Amy Chua's approach is based on extrinsic motivation. Children must do exactly what they are told to do, and they must not be happy unless an external authority gives them praise and admiration. They must learn that their own internal motivations and judgement are worthless and not to be trusted. They are successful when an external authority, such as an Ivy League school, tells them that they are successful.

The extrinsic path to success is to focus on being the person you are told to be, and put all of your energy and drive into fitting that mold.

The approach I stumbled into is based on intrinsic motivation. To the greatest extent possible, do whatever is most fun, interesting, and personally rewarding (and not evil). External constraints, such as the need to go to school or make money are simply obstacles to be hacked. Be skeptical of external authorities, as they are often manipulating you for their own benefit, or for the benefit of the institutions they represent (often unknowingly, as they were already captured by the same systems which are attempted to ensnare you). Your identity comes from within -- external recognition such as degrees and awards are only of tactical importance -- don't allow them to define who you are.

The intrinsic path to success is to focus on being the person that you are, and put all of your energy and drive into being the best possible version of yourself.

Of course this leads to the question, "What is success?" Someone who spent his life working 80 hour weeks, living in hotels, and fighting his way up the corporate ladder to become VP of toilet paper marketing would probably consider himself more successful than a sandwich shop owner who spends his nights and weekends playing with his kids and working on hobby projects, but maybe the sandwich shop owner would be happier and healthier. Ultimately, it is up to each person to decide what success means to them, but I think it's important that everyone be mindful of the decision they are making. 

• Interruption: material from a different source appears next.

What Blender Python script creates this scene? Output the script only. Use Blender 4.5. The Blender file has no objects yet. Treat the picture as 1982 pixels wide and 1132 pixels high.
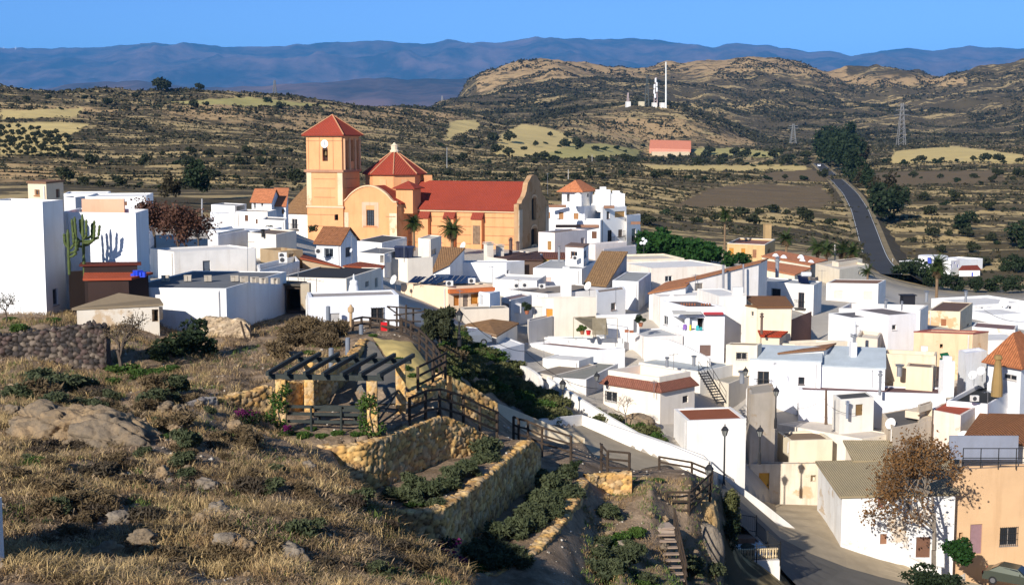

It's often said that people become entrepreneurs because they can't handle a regular job. Perhaps these people are simply too "defective" to fit into any mold, or maybe they lack the extrinsic motivation necessary to care about bosses, performance reviews, and other things which are so important for success in the corporate environment. However, what they do have is the creativity and natural sense of direction necessary to run their own business. I doubt that this is a coincidence.

As explained in this TED talk by Dan Pink, extrinsic motivation is a great way to get people to do boring and repetitive tasks, but it actually harms performance on more creative tasks. Creativity is a surprisingly fragile thing. It comes from deep inside, and external concerns (most especially, "What will people think?") seem to scare it away. But that's a topic for another time.

Of course, intrinsic vs extrinsic motivation isn't a completely black and white distinction, and we probably can't survive entirely on one or the other (I aim for 90% intrinsic). I also doubt it's possible to simply "switch" from extrinsic to intrinsic motivation. It's a skill like anything else. It takes time to find your internal voice, learn when to trust it, and stop fearing outside opinion (closely related: ego-fear).

Amy Chua's book was about parenting. Her style is based on extrinsic motivation. How do we raise successful, intrinsically motivated children? I'm sure someone will leave book recommendations in the comments -- Alfie Kohn comes to mind. However, I suspect that one of the most important factors is how we live our own lives. If we demonstrate that work and creativity can actually be fun and enjoyable, that at least sets an example. If we first solve the puzzle for ourselves, we have a better chance of helping others to find their answer.